3. Trying to Control the Recovery Process

Strange to recommend getting involved and then make a point to say don’t try to control things? While it may seem that way, these are two very different points. Parents often find themselves wanting to direct their child’s recovery -this is where the line between involvement and control is crossed. Take the time to learn about addiction and recovery and know what to expect, but don’t make the mistake of thinking the process is under your control. Once a loved one has gotten sober, understand that there are going to be times where you may not agree with direction they must take.

This can commonly come in the form of expectations that parents have about what should happen once someone has gotten sober. Rushing a newly sober loved one back into college or a career can be detrimental to their recovery. While parents want the best for their children, they often don’t have firsthand experience with actually getting sober. Patience is key here – trying to push a loved one to move towards things you want for them outside of their recovery can actually sabotage the process.

On an emotional level, Al Anon is again very helpful with this. Learning that as a parent, you didn’t cause addiction, you cannot cure it and you cannot control it can be very freeing. Al Anon can help you to understand where those lines exist and what a healthy amount of involvement looks like, without letting co-dependence color the relationship with your child.

4. Worrying Too Much About a Child Being “Comfortable”

If a parent has followed the first 3 tips, this one is much easier to understand!

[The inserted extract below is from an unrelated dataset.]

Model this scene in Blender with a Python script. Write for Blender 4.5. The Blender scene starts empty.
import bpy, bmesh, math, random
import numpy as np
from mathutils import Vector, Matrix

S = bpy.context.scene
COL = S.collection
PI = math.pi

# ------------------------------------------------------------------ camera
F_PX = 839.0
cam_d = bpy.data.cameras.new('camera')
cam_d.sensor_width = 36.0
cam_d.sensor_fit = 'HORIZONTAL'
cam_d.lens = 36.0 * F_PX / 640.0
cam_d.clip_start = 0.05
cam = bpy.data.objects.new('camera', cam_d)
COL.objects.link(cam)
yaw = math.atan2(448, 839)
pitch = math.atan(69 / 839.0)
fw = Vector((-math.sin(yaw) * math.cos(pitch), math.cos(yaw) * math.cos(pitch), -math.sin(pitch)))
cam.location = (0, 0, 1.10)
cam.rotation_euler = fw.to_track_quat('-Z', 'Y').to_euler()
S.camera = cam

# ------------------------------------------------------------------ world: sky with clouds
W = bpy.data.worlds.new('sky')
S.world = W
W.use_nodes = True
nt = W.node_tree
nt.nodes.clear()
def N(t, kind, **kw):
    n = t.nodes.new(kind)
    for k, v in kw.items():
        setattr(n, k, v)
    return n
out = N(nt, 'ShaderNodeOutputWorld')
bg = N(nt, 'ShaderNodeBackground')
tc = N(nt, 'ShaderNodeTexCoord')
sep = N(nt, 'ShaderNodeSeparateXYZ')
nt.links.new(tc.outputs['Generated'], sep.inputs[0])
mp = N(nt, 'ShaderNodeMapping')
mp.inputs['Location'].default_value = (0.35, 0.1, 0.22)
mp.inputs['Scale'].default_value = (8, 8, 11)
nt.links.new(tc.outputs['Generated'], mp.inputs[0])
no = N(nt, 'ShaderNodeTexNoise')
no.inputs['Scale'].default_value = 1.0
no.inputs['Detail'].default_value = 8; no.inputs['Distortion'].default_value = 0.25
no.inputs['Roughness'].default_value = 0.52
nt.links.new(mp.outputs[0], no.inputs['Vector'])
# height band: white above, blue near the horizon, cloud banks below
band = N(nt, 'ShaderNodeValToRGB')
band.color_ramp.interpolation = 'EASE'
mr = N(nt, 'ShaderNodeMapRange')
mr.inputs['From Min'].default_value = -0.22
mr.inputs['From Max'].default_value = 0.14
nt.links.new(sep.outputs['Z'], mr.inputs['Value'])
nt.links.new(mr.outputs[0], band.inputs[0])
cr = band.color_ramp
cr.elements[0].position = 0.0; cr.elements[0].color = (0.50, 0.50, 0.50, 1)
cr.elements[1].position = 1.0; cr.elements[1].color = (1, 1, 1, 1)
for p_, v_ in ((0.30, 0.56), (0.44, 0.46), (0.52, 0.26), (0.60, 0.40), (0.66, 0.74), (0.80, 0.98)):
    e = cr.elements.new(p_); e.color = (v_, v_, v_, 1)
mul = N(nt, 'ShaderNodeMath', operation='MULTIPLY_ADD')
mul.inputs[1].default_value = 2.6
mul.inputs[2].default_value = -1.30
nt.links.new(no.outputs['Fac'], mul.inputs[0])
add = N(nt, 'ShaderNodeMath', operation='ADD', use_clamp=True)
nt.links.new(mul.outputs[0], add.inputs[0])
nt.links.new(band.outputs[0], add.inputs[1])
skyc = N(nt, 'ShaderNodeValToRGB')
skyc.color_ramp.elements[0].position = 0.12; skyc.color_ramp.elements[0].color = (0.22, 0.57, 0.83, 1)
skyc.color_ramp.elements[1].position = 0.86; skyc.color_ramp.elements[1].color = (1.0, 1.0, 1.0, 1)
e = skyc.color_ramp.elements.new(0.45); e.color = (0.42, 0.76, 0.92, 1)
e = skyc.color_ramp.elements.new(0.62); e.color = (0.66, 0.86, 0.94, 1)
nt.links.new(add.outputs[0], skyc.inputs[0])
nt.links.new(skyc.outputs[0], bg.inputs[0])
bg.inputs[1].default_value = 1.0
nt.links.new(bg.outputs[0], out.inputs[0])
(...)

Al Anon, understanding how recovery works, and proper planning and up front work will usually leave parents in a place where they understand why creature comforts and luxury are less important in terms of helping a loved one achieve long term sobriety than internal work and character change. Even so, it can be hard for loving parents not to respond emotionally to a child’s cries that they need X, Y or Z.

A cell phone, a new car, more money, new clothes – none of these things are going to help someone get and stay sober. It is important for parents to understand that early recovery is always going to be uncomfortable. This is because maintaining sobriety involves looking at and changing internal issues that have been covered up by years of drug and alcohol use. To try and mask that discomfort with luxury provides a distraction from the work that inevitably has to be done if recovery is going to be sustained.